BSMs with unbounded input include typical real computing devices and the assembly languages for them. Esoteric BSMs include Malbolge.

BSMs with bounded input

If a BSM only permits bounded input (for example, batch processing of finite batches - a Turing machine with a finite tape is in this category), then all input must exist in an initial configuration which is finite. It cannot, therefore, recognize certain regular expressions that a finite-state automaton can, such as ab*a (i.e. there would be an arbitrary limit to the number of b's that the BSM could recognize). Therefore, there are some FSAs which cannot be expressed as BSMs with bounded input.

In fact, any BSM with bounded input can be shown to be equivalent to a decision tree: enumerate all the possible initial configurations of the BSM, execute each one until it halts or goes into an infinite loop, and record the results in a table associated with that initial configuration. An infinite loop in a BSM can be detected by recording every total configuration it has experienced during a run; if an identical total configuration ever occurs, it has gone into an infinite loop.

BSMs with bounded input include Smallfuck and SMETANA.

A note on complexity

The above two sections speak only about computational equivalence - they do not mean to say that a BSM has the same complexity as a FSA or a DT. The BSM is typically much smaller, while the corresponding FSA or DT is typically much faster.

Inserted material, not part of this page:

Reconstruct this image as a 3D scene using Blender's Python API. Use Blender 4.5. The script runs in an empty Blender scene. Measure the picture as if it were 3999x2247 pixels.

Relationship to linear bounded automata

Bounded-storage machines are at face value similar to linear bounded automata, but there is a vital difference which renders LBA more powerful. BSM have an arbitrary fixed tape size, not related to the input size; as a result, there is a strictly fixed number of reachable states, regardless of input, rendering them at best equivalent to finite-state automata. LBA, contrarily, have a fixed tape size based on some formula of the input size. Therefore, any problem for which the maximum necessary amount of tape is computable based on the length of the input is itself computable by an LBA, but not necessarily computable by a BSM.